Saturday, December 24, 2011

The Ironic and the Furious: What I Want for Christmas



the President's offending 'holiday' greeting. mostly the GOP yawned. 


Two days ago MoveOn.org put up a post about the Republican reaction to the 2011 White House Christmas card. The headline read, 'Republicans Are Furious About Obama's Christmas Card? Wait Till They See Reagan's'. Those who thought to comment were mostly incensed that conservative pundits, GOP luminaries, and Tea Party Hacks were so petty that they would actually be furious about something as innocuous as a greeting card. What seemed to escape many of those commenting is the irony of being themselves so petty that they would get incensed over something that didn't really happen.
According to the article the only Republican who expressed any reservations about the card was Sarah Palin. She made her comments on Fox Radio. What she said was that she found it 'odd' that the President's Christmas card would highlight the family dog rather than traditional Christmas values like 'family, faith, and freedom'. Palin was clearly not furious. She was not even very judgmental...at least not compared to her usual standards.
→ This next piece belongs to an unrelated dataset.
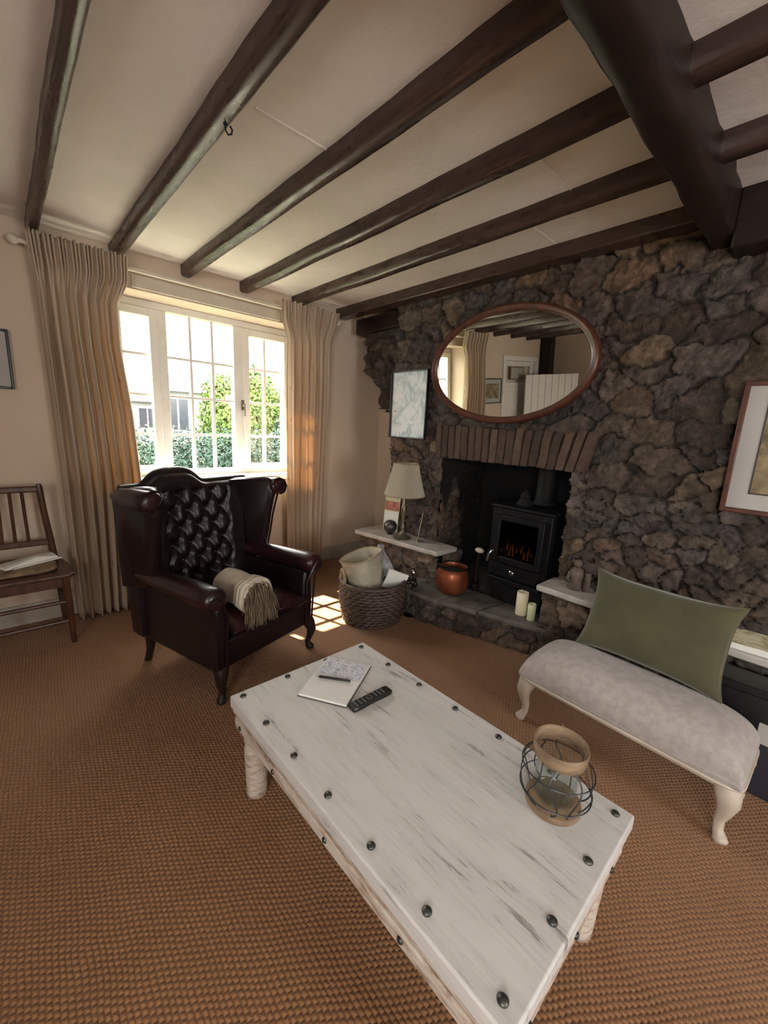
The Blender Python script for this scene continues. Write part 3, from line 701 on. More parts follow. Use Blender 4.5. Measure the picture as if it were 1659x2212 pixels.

MoveOn's headline, in other words, was inflammatory, divisive, and untrue—the very charges that so many leveled against the GOP leadership, who apparently remain blissfully unaware that they are embroiled in a flap.
Personally I don't think that Christmas is a very good time to be sowing the seeds of hate and recrimination. I know that both sides do it, but the fact is that there are a lot of Democrats who think that only Republicans are capable of this kind of duplicity. Clearly this is not the case, and clearly many liberal believers are ready to be seduced into making the same kinds of unthinking blanket indictments of which they accuse the conservatives. I'm not letting conservatives off the hook here. They are not only just as guilty of this kind of flimflammery, they practically invented it.
Wouldn't it be great if we could get back to actually discussing real issues with logic and civility? Wouldn't it be useful if politicians and hacks would lay out their positions so that we voters could make informed decisions from a substantive array of facts? Wouldn't it be interesting if the media would delve into the meat of differing political positions instead of focusing on who changed their mind about what or who had a bad hair day or who left Jesus off their Christmas card? Wouldn't it be a 'Wonderful Life', if politics could actually make a difference?
That's what I want from Santa—a great big bag of political relevance. We could all use a little. Even a little would be a sea change...but oh, so welcome. 

2 comments:

Jonah Gibson said...

I probably should have said a little about MoveOn.Org. For those who are not familiar, they are a progressive (liberal) political advocacy group and political action committee (PAC). I actually agree with many of their policy stances, but they have many other positions that I do not agree with. I am also uncomfortable with much of their published calls to action because they impart a lot of unnecessary top-spin to the things they say that make it really difficult to trust where they are coming from. I'm not saying they are bad people. Much of what they do is mirrored by conservative advocacy groups, and certainly a lot of spin is the nature of the beast. I just think that all the ideological semantics of recent politics has not served us very well as a nation. We need a return to rational civility and truthfulness. We're not getting it from either side.

Brahm (alfred lives here) said...

Good post, I actually liked the Obama's card this year, and the fact that Sarah Palin disliked it just adds to that for me... why are we giving her any attention at all?

The card is warm and fuzzy as it should be... what's wrong with that?